Virginia Symphony Orchestra & Chorus; Kevin Deas


Biography Virginia Symphony Orchestra & Chorus; Kevin Deas

Kevin Deas - Baritone
is one of America’s leading basses, perhaps most acclaimed for his signature portrayal of the title rôle in Porgy and Bess. A strong proponent of contemporary music, he was heard at Italy’s Spoleto Festival in a new production of Menotti’s Amahl and the Night Visitors in honor of the composer’s 85th birthday, videotaped for worldwide release, and his twenty- year collaboration with Dave Brubeck has taken him to Salzburg, Vienna and Moscow. Kevin Deas’s list of recordings includes Die Meistersinger with the Chicago Symphony under the late Sir Georg Solti and Varèse’s Ecuatorial with the ASKO Ensemble under the baton of Ricardo Chailly. Other releases include Bach’s B minor Mass and Handel’s Acis and Galatea on Vox Classics and Dave Brubeck’s To Hope! with the Cathedral Choral Society on the Telarc label.

The Virginia Symphony Orchestra Chorus
is now in its twenty-first season, and its fifteenth under the direction of Chorus Master Robert Shoup. In addition to regular appearances with the Virginia Symphony Orchestra, the chorus has performed outside Hampton Roads to remarkable acclaim. Under the baton of Robert Shoup, the Chorus has traveled to sold-out houses as far afield as Prague, Vienna, Berlin, Leipzig, Munich, Salzburg and closer to home at the Kennedy Center in Washington, D.C. The Chorus has appeared twice at the Breckenridge Music Festival in Colorado, and was an integral part of the 400th anniversary of the Jamestown Celebration. In 2010 the chorus was a key participant in the Virginia Arts Festival production of Bernstein’s Mass.

Founded in 1920, the Virginia Symphony is Southeastern Virginia’s pre-eminent professional symphony orchestra. It is ranked in the top ten per cent of professional orchestras nationwide and performs Classics, Pops and Family concert series in Norfolk, Virginia Beach, Newport News and Williamsburg, reaching more than 200,000 concert-goers every year as well as 63,000 children, students and lifelong learners with its education and community programs. Under the leadership of GRAMMY®-winning music director, JoAnn Falletta, the Symphony has performed at Carnegie Hall and the Kennedy Center and is the cornerstone of the Performing Arts in Southeastern Virginia, providing orchestral support for the Virginia Opera, Virginia Arts Festival, the Ballet and Todd Rosenlieb Dance.

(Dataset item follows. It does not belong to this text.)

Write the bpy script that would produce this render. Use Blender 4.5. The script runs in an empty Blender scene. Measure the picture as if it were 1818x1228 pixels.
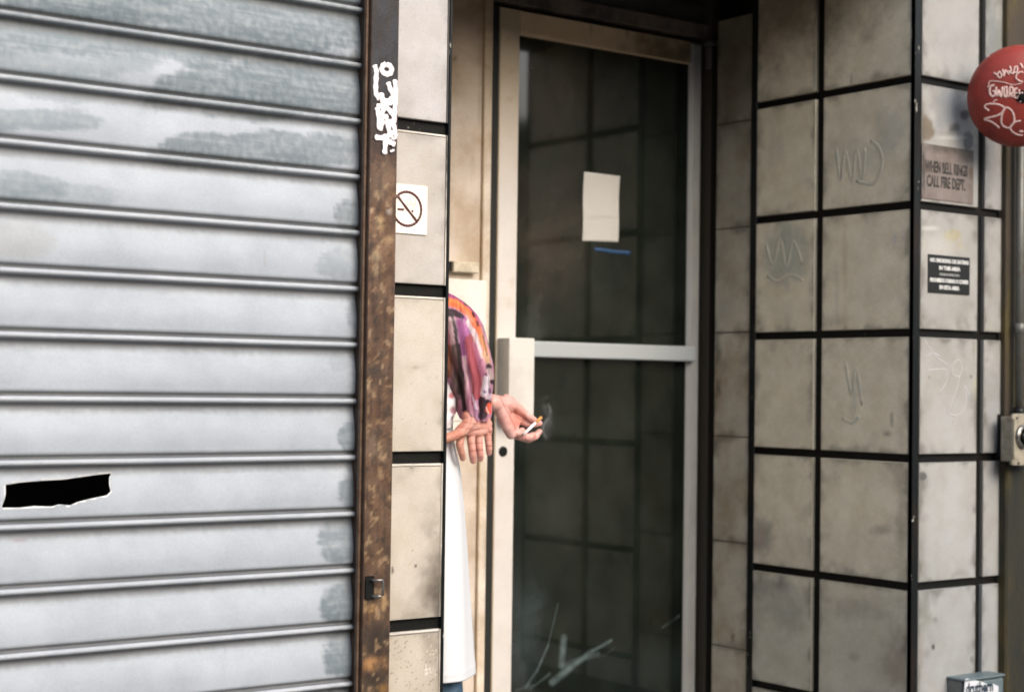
import bpy, bmesh, math, random
from math import sin, cos, pi, radians
from mathutils import Vector, Matrix, noise as mnoise

random.seed(7)
C = bpy.context.scene.collection
SC = bpy.context.scene

# ------------------------------------------------------------------ camera
YAW, PITCH, ROLL, FPX = 0.641507, 0.0254354, 0.0133221, 2965.46
CAMZ = 1.05
fw = Vector((sin(YAW)*cos(PITCH), cos(YAW)*cos(PITCH), sin(PITCH)))
rt0 = Vector((cos(YAW), -sin(YAW), 0)); up0 = rt0.cross(fw)
rt = cos(ROLL)*rt0 + sin(ROLL)*up0
up = -sin(ROLL)*rt0 + cos(ROLL)*up0
cd = bpy.data.cameras.new("camera")
cam = bpy.data.objects.new("camera", cd); C.objects.link(cam)
cam.matrix_world = Matrix(((rt.x, up.x, -fw.x, 0), (rt.y, up.y, -fw.y, 0), (rt.z, up.z, -fw.z, CAMZ), (0, 0, 0, 1)))
cd.sensor_fit = 'HORIZONTAL'; cd.sensor_width = 36.0; cd.lens = FPX/1818*36
cd.clip_start = 0.05; cd.clip_end = 500
cd.dof.use_dof = True; cd.dof.focus_distance = 3.98; cd.dof.aperture_fstop = 2.9
SC.camera = cam
SC.cycles.use_denoising = True; SC.cycles.filter_width = 1.7

# ------------------------------------------------------------------ world, sun, exposure
SUN_EL, SUN_AZ = 33.0, 176.0        # compass-like: direction the sun stands in, degrees from +Y clockwise
w = bpy.data.worlds.new("World"); SC.world = w; w.use_nodes = True
wn = w.node_tree; sky = wn.nodes.new('ShaderNodeTexSky'); sky.sky_type = 'NISHITA'; sky.sun_disc = False
sky.sun_elevation = radians(SUN_EL); sky.sun_rotation = radians(SUN_AZ)
sky.air_density = 1.0; sky.dust_density = 4.0
bg = wn.nodes['Background']; bg.inputs['Strength'].default_value = 0.14
wn.links.new(sky.outputs[0], bg.inputs[0])
sd = bpy.data.lights.new("sun", 'SUN'); sun = bpy.data.objects.new("sun", sd); C.objects.link(sun)
sd.energy = 1.25; sd.angle = radians(42); sd.color = (1.0, 0.93, 0.84)
az = radians(SUN_AZ); el = radians(SUN_EL)
sdir = Vector((sin(az)*cos(el), cos(az)*cos(el), sin(el)))
sun.rotation_euler = sdir.to_track_quat('Z', 'Y').to_euler(); sun.location = sdir*20
SC.view_settings.view_transform = 'Standard'; SC.view_settings.look = 'None'
SC.view_settings.exposure = 0.76; SC.view_settings.gamma = 1.0

# ------------------------------------------------------------------ surveying helpers
def ray(x, y):
    return fw + rt*((x-909)/FPX) - up*((y-614)/FPX)
def onY(x, y, Y):
    d = ray(x, y); p = d*(Y/d.y); return Vector((p.x, p.y, p.z+CAMZ))
def onX(x, y, X):
    d = ray(x, y); p = d*(X/d.x); return Vector((p.x, p.y, p.z+CAMZ))
def px(p):
    q = Vector((p[0], p[1], p[2]-CAMZ)); z = q.dot(fw)
    return 909+FPX*q.dot(rt)/z, 614-FPX*q.dot(up)/z
def lerp(a, b, t): return a+(b-a)*t
def cl(v, a=0., b=1.): return max(a, min(b, v))
def sstep(a, b, v):
    t = cl((v-a)/(b-a)); return t*t*(3-2*t)
def fbm(x, y, z=0.0, o=4):
    return mnoise.fractal(Vector((x, y, z)), 1.0, 2.0, o)
def mixc(a, b, t): return tuple(a[i]+(b[i]-a[i])*t for i in range(3))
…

Robert Shoup, Chorus Master and Staff Conductor
Since he began with the VSO in 1997, Mr. Shoup has guided the Virginia Symphony Chorus through many critically acclaimed performances, including appearances across the US and Central Europe and collaborative projects with the Virginia Arts Festival, Breckenridge Music Festival, Mark Morris Dance Group, Todd Rosenlieb Dance, and the Buffalo Philharmonic Chorus. In addition to Mr. Shoup’s podium appearances with the VSO in concert and live telecasts on WHRO-TV, he has conducted numerous other American and European orchestras. Mr. Shoup co-conducted Leonard Bernstein’s Mass with the VSO in 2010, and has spearheaded numerous special projects including the 2007 Festival of American Voices which earned a major NEA Grant. The Festival engaged nearly a dozen performing ensembles, featured the world première of Don Locklair’s Stirring the Silence and reached an audience of thousands through live and televised performances. He served as the choral leader of the 1,800 voice chorus commemorating the national 400th Anniversary of the Settling of Jamestown. Mr. Shoup has prepared singers for diverse artists including Renée Fleming, Garrison Keillor, Jane Glover, Kristen Chenowith, and Petula Clark.

JoAnn Falletta
serves as Music Director of the Buffalo Philharmonic and Virginia Symphony in the United States and Principal Conductor of the Ulster Orchestra in Northern Ireland. She has guest conducted over a hundred orchestras in North America, and many of the most prominent orchestras in Europe, Asia, South America and Africa and is the Principal Guest Conductor of the Brevard Music Center of North Carolina. Recipient of the Seaver/National Endowment for the Arts Conductors Award, winner of the Stokowski Competition, and the Toscanini, Ditson and Bruno Walter conducting awards, Falletta has also received eleven ASCAP awards and serves on the U.S. National Council on the Arts. A champion of American music, she has presented nearly five hundred works by American composers including over one hundred world premières. Her Naxos recordings include the double GRAMMY® Award-winning disc of works by John Corigliano and GRAMMY®-nominated discs of works of Tyberg, Dohnányi, Fuchs, Schubert, and Respighi.